Un outil spécifique pour l'accession à la propriété
Dans la mesure où "le logement n'est pas un produit hors sol", de nouvelles réserves foncières et la délimitation de nouvelles zones d'aménagement différé devront voir le jour. Pour le groupe de travail ciblé sur le foncier, les outils existent mais des efforts de pédagogie auprès des élus restent à faire.

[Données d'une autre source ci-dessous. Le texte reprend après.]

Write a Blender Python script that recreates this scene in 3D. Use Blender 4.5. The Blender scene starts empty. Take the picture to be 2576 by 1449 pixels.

Pour fluidifier le marché, les efforts devront être faits sur différents produits comme les résidences et le logement familial. Les rédacteurs proposent la mise en place d'un outil spécifique à l'accession sociale à la propriété ciblée sur les classes moyennes (conditions de ressources, prix de vente encadrés, TVA à 5,5%, etc.). Dans cette optique, Christine Boutin a rappelé son intention de proposer à nouveau au Parlement l'utilisation du pass-foncier sur le logement collectif.

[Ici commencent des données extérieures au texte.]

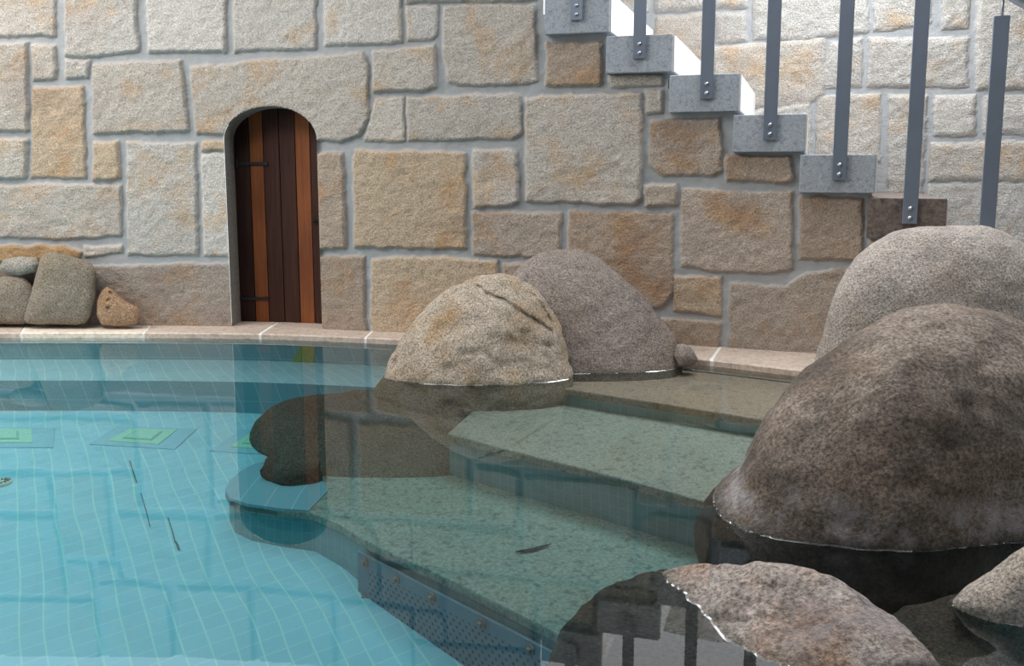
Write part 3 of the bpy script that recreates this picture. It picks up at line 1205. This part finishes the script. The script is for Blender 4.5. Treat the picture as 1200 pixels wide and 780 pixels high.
R8 = rock_mat('olive_rock', (0.29, 0.24, 0.18), (0.39, 0.335, 0.26), (0.18, 0.15, 0.105), (0.33, 0.25, 0.14), 0.4, 0.4, 0, 18.0)
R9 = rock_mat('orange_rock', (0.42, 0.25, 0.14), (0.55, 0.37, 0.24), (0.20, 0.10, 0.06), (0.45, 0.24, 0.10), 0.5, 0.3, 0, 21.0)
R10 = rock_mat('grey_pebble', (0.40, 0.37, 0.32), (0.50, 0.47, 0.42), (0.25, 0.23, 0.2), (0.36, 0.32, 0.26), 0.3, 0.3, 0, 24.0)

boulder('boulder', [(672, 450), (672, 438), (669, 424), (663, 404), (656.5, 377), (647, 358), (634, 343), (620, 331), (605, 324), (584, 321), (562, 322), (541, 329.6), (514, 345),
                    (489.6, 370), (474, 390), (460, 415), (451, 439), (443, 450), (433, 458), (440, 472), (470, 500), (522, 513), (575, 500), (625, 484), (662, 466)],
        (565, 425), lean(2.93, 425, 0.0009), 0.15, R1, 'pale beige boulder with a creased ochre face standing in the pool', base=None, seed=3, ridge=0.010, amp=0.014, tilt=-0.3, back=0.35,
        creases=[([(553, 333), (572, 346), (590, 352), (604, 363), (620, 372), (640, 384), (650, 393)], 0.012, 0.016),
                 ([(625, 345), (634, 358), (644, 374), (655, 398)], 0.010, 0.012), ([(462, 424), (470, 412), (476, 404)], 0.006, 0.008), ([(600, 400), (625, 408), (650, 405)], 0.02, 0.010)])
boulder('boulder', [(802, 435), (801, 425), (796, 410), (790, 392), (777, 377), (760, 352), (742, 335), (717, 317), (705, 306), (685, 295.5), (660, 293), (633, 297), (613, 308),
                    (598, 325), (585, 355), (580, 400), (585, 440), (600, 460), (700, 465), (790, 455)],
        (690, 415), lean(3.10, 415, 0.0009), 0.16, R2, 'mauve grey rounded boulder behind the pale beige one', base=BZ - 0.002, seed=8, amp=0.012, tilt=-0.3, ridge=0.003,
        creases=[([(745, 352), (765, 372), (785, 395)], 0.008, 0.008), ([(640, 310), (668, 316), (690, 312)], 0.008, 0.005)])
boulder('stone', [(793, 404), (800, 402.5), (807, 405), (813, 411), (818, 420), (816, 426), (806, 430), (795, 430), (790, 416)],
        (803, 417), cy(3.05), 0.035, R2, 'small wet pebble at the foot of the mauve grey boulder', 'stone', sub=4, amp=0.003, nscale=12, base=AZ)
boulder('boulder', [(950, 450), (952, 437), (958, 410), (967, 383), (973, 357), (983, 330), (1000, 303), (1020, 285), (1047, 273), (1080, 267), (1120, 265), (1160, 266), (1183, 275),
                    (1204, 288), (1240, 315), (1270, 355), (1285, 410), (1280, 470), (1240, 510), (1120, 520), (1000, 500), (955, 475)],
        (1110, 410), lean(2.62, 410, 0.0003), 0.27, R4, 'tall grey boulder at the foot of the stair behind the brown one', base=AZ - 0.01, seed=14, amp=0.012, nscale=4, sq=0.92, tilt=-0.12)
boulder('boulder', [(818, 605), (822, 588), (838, 570), (856, 558), (868, 545), (880, 520), (895, 492), (915, 465), (940, 437), (955, 425), (985, 402), (1010, 387), (1040, 370),
                    (1070, 360.5), (1110, 357), (1150, 361), (1200, 378), (1260, 412), (1310, 465), (1340, 530), (1345, 600), (1310, 670), (1200, 710), (1000, 710), (860, 690), (828, 645)],
        (1080, 560), lean(1.88, 560, 0.0002), 0.385, R5, 'large dark brown boulder in the right foreground of the pool', base=CZS, seed=23, amp=0.016, nscale=4.5, ridge=0.004, sq=0.95)


def y_water(px, py):
    return at_z(px, py, 0.0)[1]


def y6(x, y):
    k = float(np.interp(x, [640, 720, 775, 830, 900, 1000, 1100], [0.07, 0.05, 0.015, -0.045, -0.08, -0.07, -0.03]))
    if y > 785:
        k = 0.06
    return y_water(x, min(y, 830)) * (1 + k)


boulder('boulder', [(640, 790), (648, 755), (668, 722), (705, 692), (750, 672), (800, 664), (850, 659), (890, 659), (930, 665), (970, 677), (1010, 695), (1045, 720), (1075, 748),
                    (1097, 774), (1120, 810), (1125, 880), (1050, 950), (850, 960), (700, 900)],
        (890, 790), y6, 0.06, R6, 'low flat reddish grey boulder at the bottom edge of the picture', base=CZS, seed=31, amp=0.016, nscale=7, tilt=0.5, ridge=0.006)
boulder('boulder', [(1128, 740), (1118, 705), (1135, 688), (1155, 676), (1170, 664), (1185, 653), (1200, 643), (1230, 630), (1270, 640), (1300, 690), (1290, 760), (1220, 800), (1150, 790)],
        (1215, 715), cy(1.36), 0.12, R4, 'grey boulder tip rising from the water at the right edge', base=CZS, seed=37, amp=0.010, nscale=6, tilt=0.4)


def ysub(x, y):
    return 2.92 - (y - 458) * 0.0036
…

Agnès de Fleurieu, présidente de la section "droit, logement et société" du conseil général des Ponts et Chaussées et présidente du groupe de travail ciblé sur l'hébergement, s'est attachée à promouvoir la mobilisation de l'ensemble des contingents (Etat, communes et 1% logement). "L'application de la loi Dalo ne peut pas seulement s'appuyer sur le contingent préfectoral", a confirmé Christine Boutin. Elle a demandé que la location en meublé soit ouverte aux organismes HLM et aux Sem et s'est déclarée favorable à la création de produits spécifiques, "innovants et adaptés" pour du logement transitoire "car il n'est pas possible, aujourd'hui, d'imaginer leur disparition totale". Enfin, la généralisation d'une formule d'intermédiation locative (sous-location par des associations) serait de nature à fluidifier l'offre de logements.
Clémence Villedieu
Trois propositions du conseil régional d'Ile-de-France
- La création d'un Slif (syndicat du logement en Ile-de-France) pour mieux organiser la chaîne de production ;
- l'instauration d'un plan d'urgence pour le logement social ;
- le triplement des sanctions pour non-respect de la loi SRU.